In the entries below, find the line containing "Continue the Blender" and the line containing "part.strip(pts, R.uniform(0.25, 0.6)". Copy those two lines and everything between them exactly, and only that.
━━━━━ Dataset
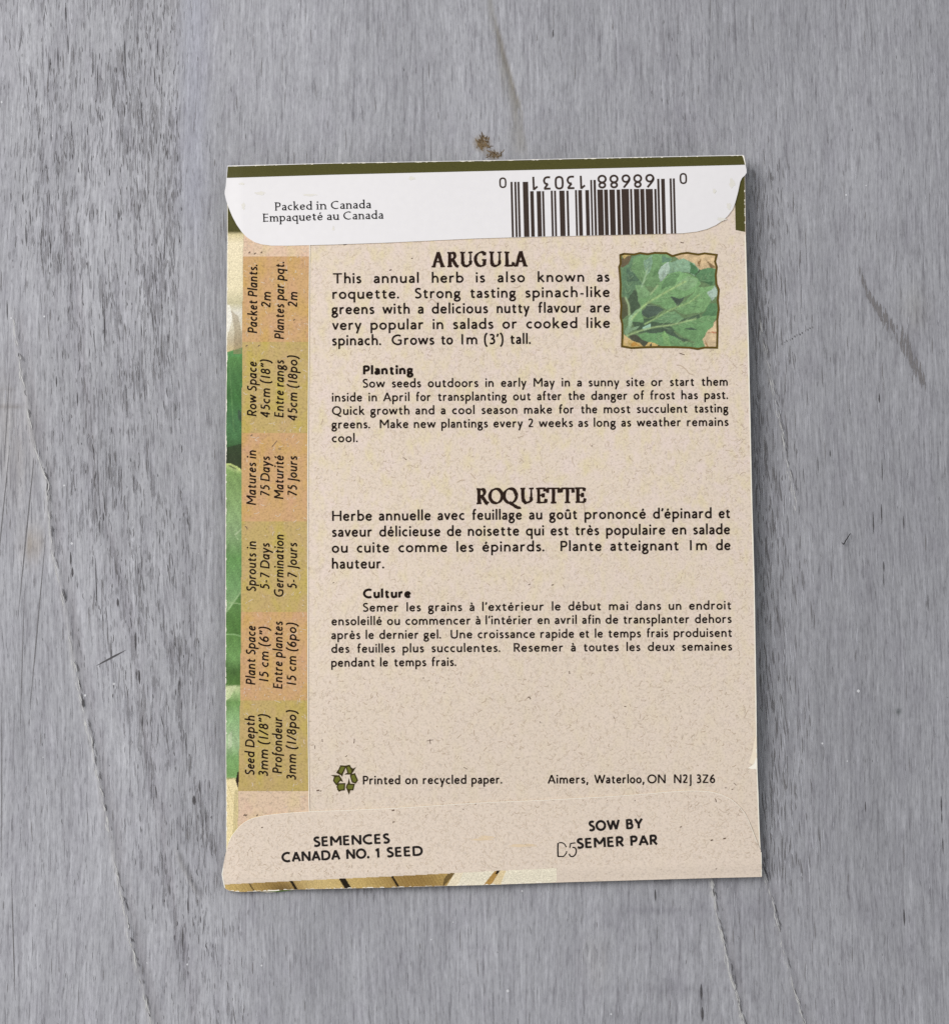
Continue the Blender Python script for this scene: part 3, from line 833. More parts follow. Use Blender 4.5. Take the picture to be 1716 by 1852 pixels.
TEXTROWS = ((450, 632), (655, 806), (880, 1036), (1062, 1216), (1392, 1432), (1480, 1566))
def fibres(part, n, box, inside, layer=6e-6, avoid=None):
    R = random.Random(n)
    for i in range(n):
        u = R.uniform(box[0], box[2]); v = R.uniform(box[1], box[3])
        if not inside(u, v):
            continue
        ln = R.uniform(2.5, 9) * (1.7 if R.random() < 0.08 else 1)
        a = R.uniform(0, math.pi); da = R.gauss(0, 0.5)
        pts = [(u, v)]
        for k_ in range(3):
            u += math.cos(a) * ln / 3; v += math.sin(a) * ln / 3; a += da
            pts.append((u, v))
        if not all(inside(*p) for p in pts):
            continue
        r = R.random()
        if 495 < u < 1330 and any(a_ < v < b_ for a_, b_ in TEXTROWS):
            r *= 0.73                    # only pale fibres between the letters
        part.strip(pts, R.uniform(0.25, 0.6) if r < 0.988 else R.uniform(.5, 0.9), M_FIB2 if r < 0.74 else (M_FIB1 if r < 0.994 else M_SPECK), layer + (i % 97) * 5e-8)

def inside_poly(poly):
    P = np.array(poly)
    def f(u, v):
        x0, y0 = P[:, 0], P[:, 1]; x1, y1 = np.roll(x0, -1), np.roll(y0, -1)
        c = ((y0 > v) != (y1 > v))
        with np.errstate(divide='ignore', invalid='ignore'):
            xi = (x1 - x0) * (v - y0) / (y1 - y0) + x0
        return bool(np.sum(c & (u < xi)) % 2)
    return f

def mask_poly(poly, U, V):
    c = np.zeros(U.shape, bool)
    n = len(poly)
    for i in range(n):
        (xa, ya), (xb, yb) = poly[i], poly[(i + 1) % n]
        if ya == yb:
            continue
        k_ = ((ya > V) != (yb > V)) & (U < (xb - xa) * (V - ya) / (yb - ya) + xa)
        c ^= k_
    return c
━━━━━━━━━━
━━━━━ Dataset
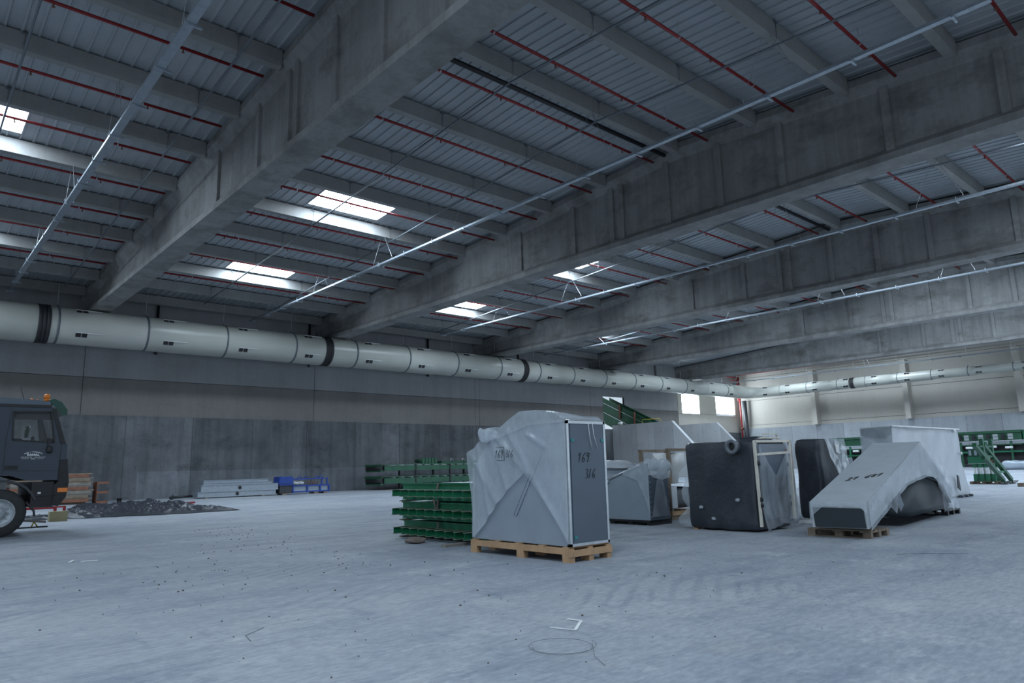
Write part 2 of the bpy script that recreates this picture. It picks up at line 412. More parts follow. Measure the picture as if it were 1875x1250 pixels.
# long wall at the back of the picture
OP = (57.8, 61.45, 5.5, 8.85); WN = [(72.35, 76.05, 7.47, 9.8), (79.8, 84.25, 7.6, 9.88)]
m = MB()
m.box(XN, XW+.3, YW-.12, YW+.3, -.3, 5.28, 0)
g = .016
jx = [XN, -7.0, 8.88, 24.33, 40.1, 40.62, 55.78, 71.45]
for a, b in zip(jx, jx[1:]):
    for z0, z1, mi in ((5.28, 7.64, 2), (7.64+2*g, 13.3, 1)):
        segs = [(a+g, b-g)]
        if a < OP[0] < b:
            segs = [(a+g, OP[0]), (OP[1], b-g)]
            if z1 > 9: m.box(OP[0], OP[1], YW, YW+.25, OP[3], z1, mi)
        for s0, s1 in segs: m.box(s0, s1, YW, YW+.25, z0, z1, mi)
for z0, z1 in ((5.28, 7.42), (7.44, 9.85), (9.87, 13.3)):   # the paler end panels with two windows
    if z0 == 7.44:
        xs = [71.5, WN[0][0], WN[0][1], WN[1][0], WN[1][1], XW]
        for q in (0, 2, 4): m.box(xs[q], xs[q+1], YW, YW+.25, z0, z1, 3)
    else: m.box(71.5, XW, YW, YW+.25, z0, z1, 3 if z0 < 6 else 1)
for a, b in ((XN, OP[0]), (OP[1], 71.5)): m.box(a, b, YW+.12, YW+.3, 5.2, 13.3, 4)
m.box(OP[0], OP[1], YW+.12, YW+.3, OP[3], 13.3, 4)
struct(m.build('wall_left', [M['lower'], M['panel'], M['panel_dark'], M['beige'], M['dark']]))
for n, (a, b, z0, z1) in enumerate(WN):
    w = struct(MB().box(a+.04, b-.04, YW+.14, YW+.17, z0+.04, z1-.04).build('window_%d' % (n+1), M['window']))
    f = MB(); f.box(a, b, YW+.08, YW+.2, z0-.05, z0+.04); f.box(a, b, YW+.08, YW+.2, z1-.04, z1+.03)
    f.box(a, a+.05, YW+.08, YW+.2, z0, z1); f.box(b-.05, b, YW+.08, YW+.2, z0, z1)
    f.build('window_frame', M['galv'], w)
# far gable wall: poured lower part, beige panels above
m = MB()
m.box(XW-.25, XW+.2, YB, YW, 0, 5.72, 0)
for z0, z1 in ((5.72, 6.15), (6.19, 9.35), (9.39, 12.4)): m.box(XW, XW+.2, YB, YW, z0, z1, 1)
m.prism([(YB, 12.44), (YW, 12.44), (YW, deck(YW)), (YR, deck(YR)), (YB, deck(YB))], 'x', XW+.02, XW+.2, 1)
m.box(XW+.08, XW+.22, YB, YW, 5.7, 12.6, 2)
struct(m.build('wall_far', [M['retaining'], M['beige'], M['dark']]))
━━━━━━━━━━
Task response:
Continue the Blender Python script for this scene: part 3, from line 833. More parts follow. Use Blender 4.5. Take the picture to be 1716 by 1852 pixels.
TEXTROWS = ((450, 632), (655, 806), (880, 1036), (1062, 1216), (1392, 1432), (1480, 1566))
def fibres(part, n, box, inside, layer=6e-6, avoid=None):
    R = random.Random(n)
    for i in range(n):
        u = R.uniform(box[0], box[2]); v = R.uniform(box[1], box[3])
        if not inside(u, v):
            continue
        ln = R.uniform(2.5, 9) * (1.7 if R.random() < 0.08 else 1)
        a = R.uniform(0, math.pi); da = R.gauss(0, 0.5)
        pts = [(u, v)]
        for k_ in range(3):
            u += math.cos(a) * ln / 3; v += math.sin(a) * ln / 3; a += da
            pts.append((u, v))
        if not all(inside(*p) for p in pts):
            continue
        r = R.random()
        if 495 < u < 1330 and any(a_ < v < b_ for a_, b_ in TEXTROWS):
            r *= 0.73                    # only pale fibres between the letters
        part.strip(pts, R.uniform(0.25, 0.6) if r < 0.988 else R.uniform(.5, 0.9), M_FIB2 if r < 0.74 else (M_FIB1 if r < 0.994 else M_SPECK), layer + (i % 97) * 5e-8)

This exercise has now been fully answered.